We entered the dark part of the year this past weekend. You crossed over the threshold and now stand closer to the winter solstice than you do the autumn equinox. You’re on the other side of the year from the merry month of May at the absolute grimmest stretch; the days are dark, growing darker yet, and there will be no brightness, no brilliance, no break in the dark for another month and a half.
Well, except for you.
It all hinges on you now, northern man. You set the tone, stay the momentum, reclaim evergreen-old ways.
Hearth-keeper.
Merry-maker.
Father.
You are called now to presence. You are called now to keep. We so often see the next fifty-or-so days with Thanksgiving and the run-up to Christmas as an exhausting marathon feast.
For you though, it is a vigil.
The world asks that you show your quality as husband, father, son, and neighbor now. The days are few, the nights long, and within that ever-narrowing time, every act carries outrageous weight. You are also tempted by distraction now, however. It is so easy to say you are tired, to turn on the game after Sunday dinner, to linger in the garage, to sigh as your wife asks you to get the decorations down from the attic.
To fade.
Do not withdraw now. Do not diminish yourself as the shadows grow long at the woodline. Do not let the world turn without your strong hand upon it. When the outside world grows harsh, when the fields lie still, when your home fills with the excited sound of preparation, you must be there. Climb the ladder and hang the wreath. Fetch the wood. Surprise your wife. Gather the children. These small deeds are wards against the dark, they are prayers reaffirming that life continues, that the warmth you bring and grow and tend cannot be extinguished.
Remember that you establish the temper of every hour. While your wife is reflecting on where best to lean the cornstalks on the front porch, you need to be determining the very air of the day. You need to be slipping your children a little candy from the Halloween hoard and proclaiming your right of taxation. You need to be planning outings, carving meat, and remarking with authority on things you know nothing of. You need to be dropping in on the women in your life with an armful of mums and a gallant stride. You need to be leaving surprises for friends and sneaking the dog a morsel of Sunday dinner under the table with a wink and a nod to the nearest child. The kind of wink only a father can give, the kind that forever keeps you in their confidence and says “I will always be on your side.”

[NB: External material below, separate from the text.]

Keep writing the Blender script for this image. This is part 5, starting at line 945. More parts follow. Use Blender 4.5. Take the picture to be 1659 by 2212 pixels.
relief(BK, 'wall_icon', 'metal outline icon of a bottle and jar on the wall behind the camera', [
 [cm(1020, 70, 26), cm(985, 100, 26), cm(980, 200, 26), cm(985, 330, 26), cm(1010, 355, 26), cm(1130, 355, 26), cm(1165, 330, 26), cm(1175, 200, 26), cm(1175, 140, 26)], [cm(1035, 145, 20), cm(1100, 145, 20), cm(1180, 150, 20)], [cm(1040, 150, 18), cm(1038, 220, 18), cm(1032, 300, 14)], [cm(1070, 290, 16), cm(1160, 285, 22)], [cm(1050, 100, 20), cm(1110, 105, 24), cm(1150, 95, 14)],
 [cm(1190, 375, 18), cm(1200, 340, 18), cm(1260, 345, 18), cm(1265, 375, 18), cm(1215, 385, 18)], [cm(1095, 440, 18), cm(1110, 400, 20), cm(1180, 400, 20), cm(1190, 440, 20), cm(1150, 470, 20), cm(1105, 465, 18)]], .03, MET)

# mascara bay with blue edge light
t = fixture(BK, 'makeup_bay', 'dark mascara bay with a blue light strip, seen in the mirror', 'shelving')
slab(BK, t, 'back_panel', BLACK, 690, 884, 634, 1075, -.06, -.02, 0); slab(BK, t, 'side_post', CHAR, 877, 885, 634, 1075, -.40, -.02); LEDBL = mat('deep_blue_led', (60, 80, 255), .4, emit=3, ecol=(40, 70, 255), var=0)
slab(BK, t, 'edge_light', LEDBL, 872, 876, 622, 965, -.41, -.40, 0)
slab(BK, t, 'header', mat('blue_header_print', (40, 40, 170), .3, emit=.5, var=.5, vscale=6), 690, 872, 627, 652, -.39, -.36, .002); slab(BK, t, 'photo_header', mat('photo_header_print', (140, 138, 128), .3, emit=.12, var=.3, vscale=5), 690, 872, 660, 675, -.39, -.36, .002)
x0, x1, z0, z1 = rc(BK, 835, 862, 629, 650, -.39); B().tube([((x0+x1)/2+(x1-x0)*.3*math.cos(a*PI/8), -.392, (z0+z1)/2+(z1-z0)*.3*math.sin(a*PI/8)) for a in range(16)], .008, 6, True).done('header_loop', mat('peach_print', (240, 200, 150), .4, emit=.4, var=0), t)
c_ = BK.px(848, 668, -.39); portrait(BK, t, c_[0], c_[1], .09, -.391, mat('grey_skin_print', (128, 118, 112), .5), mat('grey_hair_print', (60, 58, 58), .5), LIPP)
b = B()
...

The home needs your warmth. The table needs your weight. The children watch you and learn what good endurance looks like in the ordinary tiring hours when the sun sets too early. Bring them light, laughter, guidance. Let your presence be the keystone that centers, that steadies the room. When your wife leans into the labor of the season, the quiet shaping of the home, you must meet her there. The work belongs to both. Your touch upon the hearth-work is the old inheritance, the way men once met the seasons and cycles of life with quiet reverence. Attend to it. Mend the last of the fences, light the candles, stand in the raw descent of dusk and know what is asked of you now.

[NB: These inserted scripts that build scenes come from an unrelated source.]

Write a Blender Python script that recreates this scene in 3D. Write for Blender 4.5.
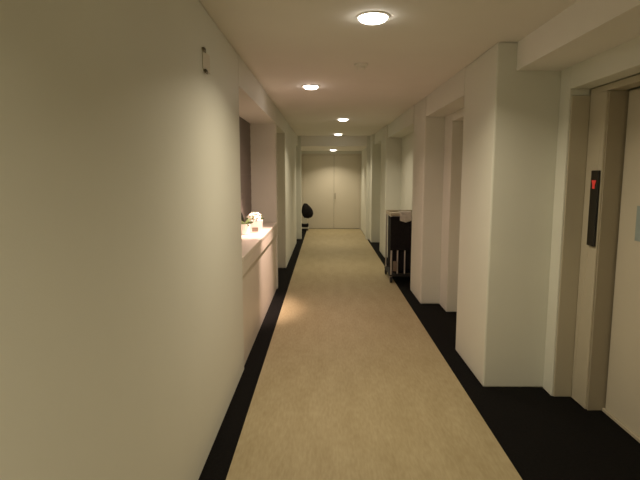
import bpy, bmesh, math, random
from mathutils import Vector, Matrix
random.seed(7)
for o in list(bpy.data.objects): bpy.data.objects.remove(o)
sc = bpy.context.scene
C = sc.collection
PI = math.pi

# ------------------------------------------------------------------ camera
CAMH = 1.5
F = 510.0
cam_d = bpy.data.cameras.new('camera')
cam_d.sensor_width = 36; cam_d.lens = F / 640 * 36
cam_d.clip_start = 0.02
cam = bpy.data.objects.new('camera', cam_d); C.objects.link(cam)
cam.location = (0, 0, CAMH)
cam.rotation_euler = (PI/2 - math.atan(66/F), 0, math.atan(5/F))
sc.camera = cam

# ------------------------------------------------------------------ world, exposure
w = bpy.data.worlds.new('world'); sc.world = w; w.use_nodes = True
w.node_tree.nodes['Background'].inputs[0].default_value = (0.9, 0.8, 0.6, 1)
w.node_tree.nodes['Background'].inputs[1].default_value = 0.0
sc.view_settings.view_transform = 'Standard'
sc.view_settings.look = 'None'
sc.view_settings.gamma = 1
sc.view_settings.use_curve_mapping = False
sc.view_settings.exposure = 0.12
WARM = (1.0, 0.86, 0.64)
PINK = (1.0, 0.71, 0.60)
CEIL = 2.35
DROP = 2.12
# (x, y, z, power, colour, spread in degrees, glass strength)
LAMPS = [(0.26, 2.91, CEIL, 14.0, WARM, 142, 14),
         (0.28, 8.13, CEIL, 13.0, WARM, 135, 8),
         (0.28, 11.13, CEIL, 10.0, WARM, 118, 8),
         (0.21, 13.3, DROP, 9.5, WARM, 125, 8),
         (0.26, -0.35, CEIL, 17.0, WARM, 145, 8)]
HALO = (-0.14, 5.12, CEIL)

# ------------------------------------------------------------------ materials
def mat(name, col, rough=0.6, var=0.0, scale=(4, 4, 4), bump=0.0, bscale=200, metal=0.0, spec=0.5, coat=0.0, detail=3):
    m = bpy.data.materials.new(name); m.use_nodes = True
    nt = m.node_tree; b = nt.nodes['Principled BSDF']
    b.inputs['Base Color'].default_value = (*col, 1)
    b.inputs['Roughness'].default_value = rough
    b.inputs['Metallic'].default_value = metal
    b.inputs['Specular IOR Level'].default_value = spec
    b.inputs['Coat Weight'].default_value = coat
    tc = nt.nodes.new('ShaderNodeTexCoord')
    if var > 0:
        mp = nt.nodes.new('ShaderNodeMapping'); mp.inputs['Scale'].default_value = scale
        nz = nt.nodes.new('ShaderNodeTexNoise'); nz.inputs['Scale'].default_value = 1; nz.inputs['Detail'].default_value = detail
        cr = nt.nodes.new('ShaderNodeValToRGB')
        cr.color_ramp.elements[0].position = 0.3; cr.color_ramp.elements[1].position = 0.7
        cr.color_ramp.elements[0].color = (*[c*(1-var) for c in col], 1)
        cr.color_ramp.elements[1].color = (*[min(1, c*(1+var)) for c in col], 1)
        nt.links.new(tc.outputs['Object'], mp.inputs['Vector']); nt.links.new(mp.outputs[0], nz.inputs['Vector'])
        nt.links.new(nz.outputs['Fac'], cr.inputs['Fac']); nt.links.new(cr.outputs[0], b.inputs['Base Color'])
    if bump > 0:
        n2 = nt.nodes.new('ShaderNodeTexNoise'); n2.inputs['Scale'].default_value = bscale
        bp = nt.nodes.new('ShaderNodeBump'); bp.inputs['Strength'].default_value = bump; bp.inputs['Distance'].default_value = 0.002
        nt.links.new(tc.outputs['Object'], n2.inputs['Vector']); nt.links.new(n2.outputs['Fac'], bp.inputs['Height'])
        nt.links.new(bp.outputs[0], b.inputs['Normal'])
    return m
def emis(name, col, s):
    m = bpy.data.materials.new(name); m.use_nodes = True
    b = m.node_tree.nodes['Principled BSDF']
    b.inputs['Base Color'].default_value = (*col, 1)
    b.inputs['Emission Color'].default_value = (*col, 1)
    b.inputs['Emission Strength'].default_value = s
    return m
M = {}
M['paint'] = mat('wall_paint', (0.725, 0.725, 0.64), 0.55, 0.015, (2, 2, 2), 0.12, 160, spec=0.35)
M['ceil'] = mat('ceiling_paint', (0.84, 0.81, 0.75), 0.8, 0.02, (1.5, 1.5, 1.5), 0.1, 120, spec=0.2)
M['door'] = mat('door_paint', (0.66, 0.61, 0.50), 0.45, 0.015, (3, 3, 3), 0.05, 90)
M['lift'] = mat('lift_door_paint', (0.60, 0.55, 0.44), 0.4, 0.02, (3, 3, 3), 0.05, 90)
M['frame'] = mat('lift_frame_paint', (0.52, 0.47, 0.36), 0.4, 0.02, (3, 3, 3))
M['jamb'] = mat('lift_jamb_metal', (0.40, 0.35, 0.26), 0.4, 0.02, (3, 3, 3))
M['black_floor'] = mat('black_carpet', (0.006, 0.0055, 0.005), 0.95, 0.3, (60, 60, 60), 0.4, 400, spec=0.1)
M['laminate'] = mat('counter_laminate', (0.74, 0.67, 0.58), 0.28, 0.02, (3, 3, 3), spec=0.5)
M['panel'] = mat('counter_panel', (0.70, 0.64, 0.54), 0.4, 0.02, (3, 3, 3), spec=0.5)
M['shutter'] = mat('shutter_grey', (0.20, 0.17, 0.15), 0.6, 0.03, (3, 3, 3))
M['ceramic'] = mat('white_ceramic', (0.82, 0.80, 0.76), 0.3, 0.01)
M['petal'] = mat('white_petals', (0.85, 0.82, 0.70), 0.6, 0.06, (30, 30, 30))
M['leaf'] = mat('leaf_green', (0.10, 0.15, 0.04), 0.5, 0.2, (20, 20, 20))
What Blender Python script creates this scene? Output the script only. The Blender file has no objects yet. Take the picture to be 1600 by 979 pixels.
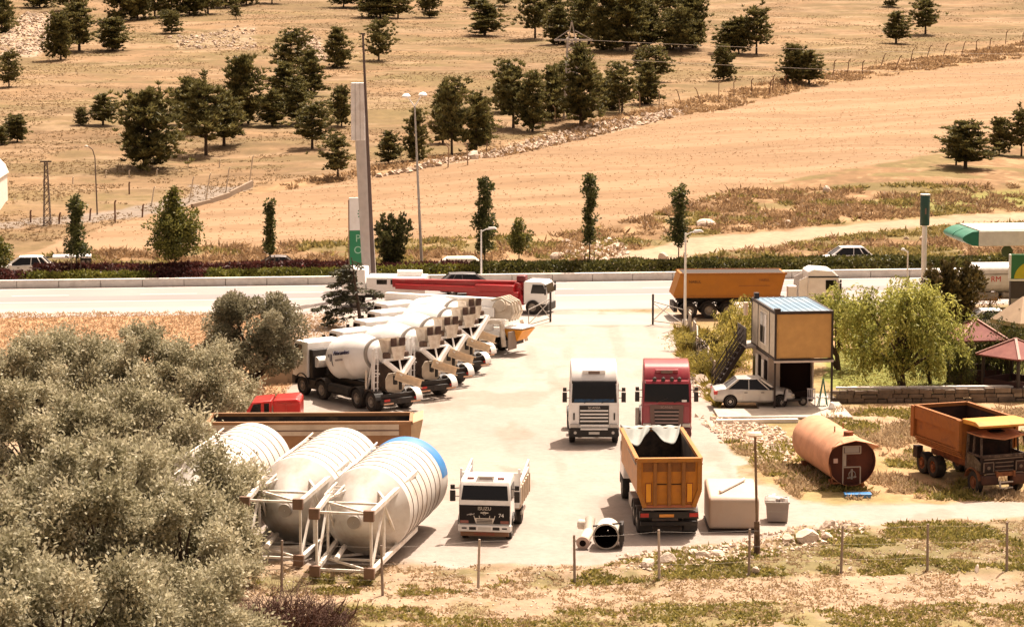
import bpy, bmesh, math, random
import numpy as np
from mathutils import Vector, Matrix
R = math.radians
random.seed(7); rng = np.random.default_rng(11)
sc = bpy.context.scene; COL = sc.collection
# ------------------------------------------------------------------ camera
CH = 23.0; FPX = 4000.0; PITCH = math.atan(540.5 / FPX)
cam = bpy.data.cameras.new('camera'); camo = bpy.data.objects.new('camera', cam); COL.objects.link(camo)
cam.sensor_width = 36; cam.lens = 36 * FPX / 1600; cam.clip_end = 5000; cam.clip_start = 1
camo.location = (0, 0, CH); camo.rotation_euler = (math.pi / 2 - PITCH, 0, 0); sc.camera = camo
def G(px, py, z=0.0):
    cx = (px - 800) / FPX; cy = (489.5 - py) / FPX
    d = (cx, math.cos(PITCH) + cy * math.sin(PITCH), -math.sin(PITCH) + cy * math.cos(PITCH))
    t = (z - CH) / d[2]
    return Vector((d[0] * t, d[1] * t, z))
def project(X, Y, Z):
    f = Y * math.cos(PITCH) - (Z - CH) * math.sin(PITCH)
    u = Y * math.sin(PITCH) + (Z - CH) * math.cos(PITCH)
    return 800 + FPX * X / f, 489.5 - FPX * u / f
# ------------------------------------------------------------------ light
SUN_AZ, SUN_EL = R(30), R(62)          # azimuth from +Y towards +X
sd = Vector((math.sin(SUN_AZ) * math.cos(SUN_EL), math.cos(SUN_AZ) * math.cos(SUN_EL), math.sin(SUN_EL)))
sun = bpy.data.lights.new('sun', 'SUN'); sun.energy = 4.2; sun.angle = R(0.5); sun.color = (1, .875, .745)
suno = bpy.data.objects.new('sun', sun); COL.objects.link(suno); suno.location = (60, 100, 120)
suno.rotation_euler = sd.to_track_quat('Z', 'Y').to_euler()
w = bpy.data.worlds.new('World'); sc.world = w; w.use_nodes = True
nt = w.node_tree; bg = nt.nodes['Background']
sky = nt.nodes.new('ShaderNodeTexSky'); sky.sky_type = 'NISHITA'; sky.sun_disc = False
sky.sun_elevation = SUN_EL; sky.sun_rotation = SUN_AZ
sky.air_density = .6; sky.dust_density = 6; sky.ozone_density = 0.2
hs = nt.nodes.new('ShaderNodeHueSaturation'); hs.inputs['Saturation'].default_value = .35
tint = nt.nodes.new('ShaderNodeMix'); tint.data_type = 'RGBA'; tint.blend_type = 'MULTIPLY'
tint.inputs[0].default_value = 1; tint.inputs[7].default_value = (1, .79, .63, 1)
nt.links.new(sky.outputs[0], hs.inputs['Color']); nt.links.new(hs.outputs[0], tint.inputs[6])
nt.links.new(tint.outputs[2], bg.inputs[0]); bg.inputs[1].default_value = .112
vs = sc.view_settings; vs.view_transform = 'Standard'; vs.look = 'None'; vs.gamma = 1; vs.use_curve_mapping = False
vs.exposure = 1.07
sc.render.engine = 'CYCLES'; sc.cycles.max_bounces = 5; sc.cycles.diffuse_bounces = 2; sc.cycles.transparent_max_bounces = 4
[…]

Just as the jack-o-lanterns give way to the garland, so too does your autumnal joviality and Thanksgiving revelry give way to something deeper. Something hallowed and evergreen. Something old. So many of our old ceremonies and traditions surrounding the solstice and Christmas have entirely disappeared; they lie scattered and desecrated in the shadows of convenience and commerce. We have lost something ancient, something equal parts solstice bonfire and midnight mass, something green and white, wild and hallowed.

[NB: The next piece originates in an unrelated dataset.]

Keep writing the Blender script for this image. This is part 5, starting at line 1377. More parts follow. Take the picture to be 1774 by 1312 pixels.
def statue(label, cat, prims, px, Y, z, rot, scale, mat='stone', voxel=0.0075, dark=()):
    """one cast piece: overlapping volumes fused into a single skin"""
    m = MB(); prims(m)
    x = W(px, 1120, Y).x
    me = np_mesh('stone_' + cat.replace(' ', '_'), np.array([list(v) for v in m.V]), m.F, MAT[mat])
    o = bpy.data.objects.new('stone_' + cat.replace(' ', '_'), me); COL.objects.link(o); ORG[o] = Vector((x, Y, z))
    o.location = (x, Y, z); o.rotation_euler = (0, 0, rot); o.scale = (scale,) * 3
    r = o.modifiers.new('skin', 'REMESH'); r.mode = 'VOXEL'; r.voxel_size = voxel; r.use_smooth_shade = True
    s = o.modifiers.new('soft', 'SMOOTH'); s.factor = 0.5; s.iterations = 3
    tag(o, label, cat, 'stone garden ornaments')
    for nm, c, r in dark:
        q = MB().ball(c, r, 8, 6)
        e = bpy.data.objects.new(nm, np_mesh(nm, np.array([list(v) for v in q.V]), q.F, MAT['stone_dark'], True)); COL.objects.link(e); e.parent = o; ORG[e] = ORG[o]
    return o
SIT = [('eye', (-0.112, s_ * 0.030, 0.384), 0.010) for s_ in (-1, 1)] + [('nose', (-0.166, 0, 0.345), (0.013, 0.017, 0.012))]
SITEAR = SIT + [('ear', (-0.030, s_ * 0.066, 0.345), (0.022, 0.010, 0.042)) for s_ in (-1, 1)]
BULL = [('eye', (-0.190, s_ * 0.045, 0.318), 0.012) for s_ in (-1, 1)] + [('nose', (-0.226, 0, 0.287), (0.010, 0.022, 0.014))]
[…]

Where are the home-spun fireside delights of yesteryear, the halls decked with the rustic charms of mistletoe and holly, the candles, the fires, the caroling? These august customs of sheer, unbridled optimism flourished when men had a little more vitality, when they were a little more dangerous, when they threatened to drive the dark away. We all crave the same thing our forebears sought however: the assurance that our homes will outlast the night, that the days will grow longer, that the year will begin anew. Now, here in the long dark of the year, you need to reflect on those good old traditions that came before you, you need to reclaim the discarded crown of holly. It is you who now bears the torch upon the hill, you who now lights the candles, you who now tends the hearth.
The year will die and when it does, when the trees stand black against the snow, when the days begin their slow return, you will see what your keeping has wrought. Your wife will move through the rooms in quiet contentment. Your children will laugh in the warmth you have made. The dog will rest near the fire knowing all is well. The house will hold a stillness that feels like victory. Outside, the fields will sleep beneath frost, and you will know that you have met the season’s demand. You have stood where you were needed. You have tended what was inherited. The world will turn again, but for now, you sit in the light of your own making, watching as your family orbits around you as planets around a sun they never doubt will rise. The cold cannot touch you. The dark cannot enter.
You have kept faith.
You have kept watch.
And in this keeping, you will have remembered what it means to hold the light.